There were two questions – asking people to vote on extending evening trading and extending Sunday trading hours in the Perth metropolitan area. Both got much the same result: 41.3% said “yes” to evening trading, while 38.6% said “yes” to extended Sunday trading. On the question of longer evening trading only five of the state’s 57 seats voted “yes” – all of them Labor-held. The strongest “no” votes, some of them over 70%, came from the safe Coalition seats of the wheatbelt.

Most referenda in Australia are fought on party lines, so the detailed results don’t tell you anything very interesting about what people think, they just mirror the pattern of the parties’ vote. One lesson from WA is that this holds to some extent even when the parties don’t have official positions. There were no official ALP or Liberal how-to-vote cards, but Geoff Gallop supported the “yes” case and Colin Barnett the “no”. Sure enough, Labor seats returned a median “yes” vote (on question 1) of 42.6%, but Coalition seats only 36.8%.

So much for those who think that Liberal voters are naturally more supportive of free enterprise, despite the foibles of their leaders. But there was something else going on. In the inner city, safe Liberal seats recorded high “yes” votes: South Perth 47.1%, Nedlands 46.2%, Cottesloe 43.5%. But some safe Labor seats in the outer suburbs went the other way: Willagee 39.5%, Midland 39.1%, Armadale 37.9%. Labor’s safe outback seats voted “yes”, but otherwise country seats of whichever party voted strongly “no”.

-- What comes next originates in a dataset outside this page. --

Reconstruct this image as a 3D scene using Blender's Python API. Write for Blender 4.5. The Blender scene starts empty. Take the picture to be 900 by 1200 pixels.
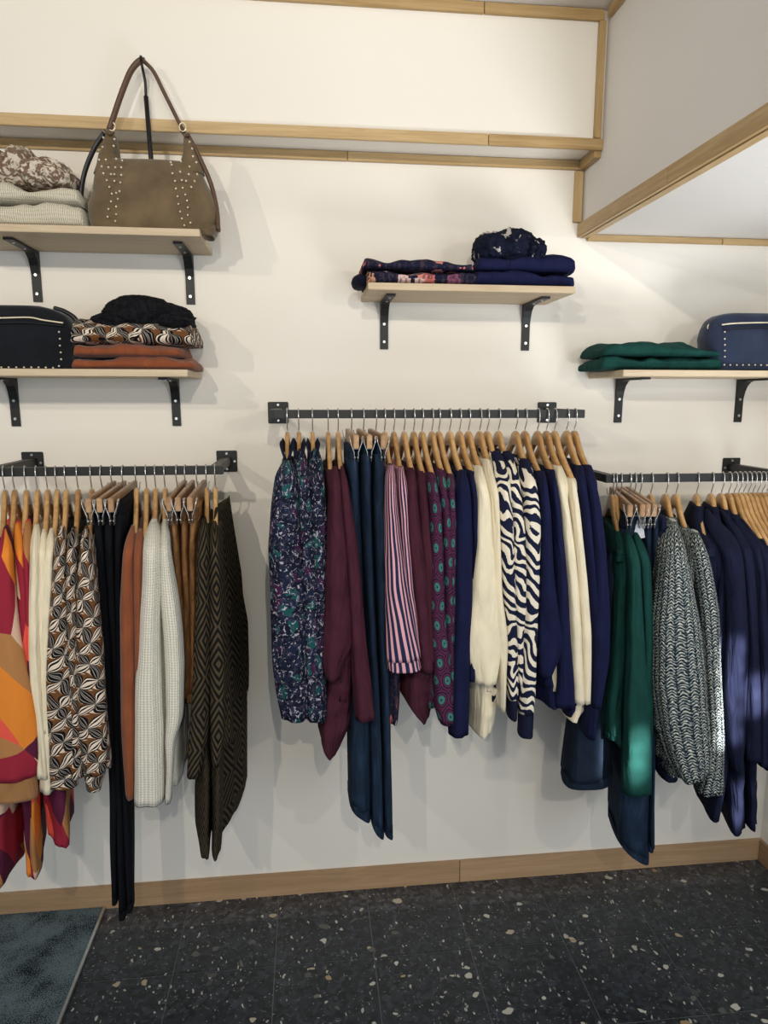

Compare this with the republic referendum of 1999, which completely upset the usual pattern: “yes” votes in the inner city seats, whether Liberal or ALP, weak “no” votes in the middle suburbs, strong “no” votes in outer suburbs and in the bush. The “yes” vote was highly correlated with levels of education. Shop trading seems to have produced a hybrid of the “republic” pattern and the “two-party” pattern.